I am from the musahar caste (a community of rat-eaters, considered one of the lowest castes in India), where our people usually do not study. Musahars don't eat rats so much now as they did before.
Since I was a child I wanted to study. My parents did not allow me or want me to study. So I went to this didi at the Mahila Samkhya (an all woman project run by the government aimed at assisting the most disadvantaged women in areas with lowest literacy rates). I didn't know how to hold a pen and she taught me how to start writing.
I did not have a pen or a note book, so I stole Rs 5 from my home and bought a pen for Rs 2 and copy for Rs 2. I used to tell my parents that I was going to my elder sister's house but I went to the Mahila Samkhya didi instead.
One day I just left home in the clothes I was wearing for the government-run residential school for girls which is from Class I to V. I stayed at the school for two months without telling my parents or going back to them.
Then one day my parents came to that didi and asked her if she had sold me. On hearing that I had been enrolled in school, they came to see me. I think they are now happy that I am in school.

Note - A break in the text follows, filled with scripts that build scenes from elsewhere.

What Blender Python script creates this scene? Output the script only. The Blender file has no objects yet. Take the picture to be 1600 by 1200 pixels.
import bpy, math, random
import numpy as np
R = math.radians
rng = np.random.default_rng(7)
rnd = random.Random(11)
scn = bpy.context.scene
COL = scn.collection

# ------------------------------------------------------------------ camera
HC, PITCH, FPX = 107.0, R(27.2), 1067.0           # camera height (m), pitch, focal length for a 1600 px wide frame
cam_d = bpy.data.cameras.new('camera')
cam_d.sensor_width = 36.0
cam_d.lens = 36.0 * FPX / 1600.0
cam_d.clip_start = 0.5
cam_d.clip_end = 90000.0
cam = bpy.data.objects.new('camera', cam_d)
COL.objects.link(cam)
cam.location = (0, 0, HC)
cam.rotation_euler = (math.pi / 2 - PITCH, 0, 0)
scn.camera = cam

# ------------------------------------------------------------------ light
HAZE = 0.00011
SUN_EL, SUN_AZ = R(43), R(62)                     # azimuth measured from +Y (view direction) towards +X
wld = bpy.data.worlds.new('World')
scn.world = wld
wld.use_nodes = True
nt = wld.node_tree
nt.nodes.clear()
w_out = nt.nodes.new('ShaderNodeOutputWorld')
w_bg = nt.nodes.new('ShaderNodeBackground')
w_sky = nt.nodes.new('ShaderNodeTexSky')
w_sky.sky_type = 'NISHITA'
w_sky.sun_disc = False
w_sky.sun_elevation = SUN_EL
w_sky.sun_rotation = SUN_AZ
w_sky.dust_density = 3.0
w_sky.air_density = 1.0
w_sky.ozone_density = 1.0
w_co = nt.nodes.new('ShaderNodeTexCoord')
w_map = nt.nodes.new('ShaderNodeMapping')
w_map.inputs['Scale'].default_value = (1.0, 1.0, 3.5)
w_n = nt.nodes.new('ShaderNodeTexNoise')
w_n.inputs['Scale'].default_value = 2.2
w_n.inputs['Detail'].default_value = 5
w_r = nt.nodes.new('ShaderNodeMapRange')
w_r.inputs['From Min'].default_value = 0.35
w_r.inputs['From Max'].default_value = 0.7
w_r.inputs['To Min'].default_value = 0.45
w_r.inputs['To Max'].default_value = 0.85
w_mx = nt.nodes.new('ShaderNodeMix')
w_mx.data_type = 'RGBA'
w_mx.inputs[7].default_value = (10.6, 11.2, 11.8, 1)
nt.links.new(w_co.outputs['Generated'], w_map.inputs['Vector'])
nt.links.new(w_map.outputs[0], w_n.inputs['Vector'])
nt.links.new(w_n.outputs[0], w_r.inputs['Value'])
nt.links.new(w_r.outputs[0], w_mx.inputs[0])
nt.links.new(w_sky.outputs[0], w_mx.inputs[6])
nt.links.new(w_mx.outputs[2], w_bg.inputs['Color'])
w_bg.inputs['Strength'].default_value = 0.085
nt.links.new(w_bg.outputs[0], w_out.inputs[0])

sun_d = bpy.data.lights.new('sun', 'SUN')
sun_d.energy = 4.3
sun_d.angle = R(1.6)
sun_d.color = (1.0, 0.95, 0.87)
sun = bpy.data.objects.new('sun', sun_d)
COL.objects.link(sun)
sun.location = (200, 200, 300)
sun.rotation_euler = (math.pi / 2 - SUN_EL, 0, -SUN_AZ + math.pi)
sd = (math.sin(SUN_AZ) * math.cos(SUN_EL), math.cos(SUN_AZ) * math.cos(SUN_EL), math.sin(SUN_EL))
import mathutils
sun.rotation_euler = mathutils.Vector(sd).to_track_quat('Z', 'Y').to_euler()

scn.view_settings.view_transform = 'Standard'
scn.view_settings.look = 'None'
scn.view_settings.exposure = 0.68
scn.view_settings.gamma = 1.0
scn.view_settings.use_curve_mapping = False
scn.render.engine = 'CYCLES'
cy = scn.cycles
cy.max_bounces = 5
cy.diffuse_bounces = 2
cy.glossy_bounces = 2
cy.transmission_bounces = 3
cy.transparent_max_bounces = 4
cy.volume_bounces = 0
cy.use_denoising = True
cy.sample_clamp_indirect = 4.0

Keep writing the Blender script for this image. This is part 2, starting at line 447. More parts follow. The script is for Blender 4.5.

I have three brothers who dropped out of school very early on. They are labourers at a road construction site. I am the youngest, so no one in my family has had an education.
My brothers tell my parents that 'you have allowed your daughter to go to school, we'll see what she achieves. It's not as if she'll get a BA degree, just because she has started going to school.' Now I am determined to pass my BA exam and show them that I can do it.
Image: Prabha Kumari, right, from a community of rat-eaters, one of India's so-called lowest castes, is the only one in her family to go to school.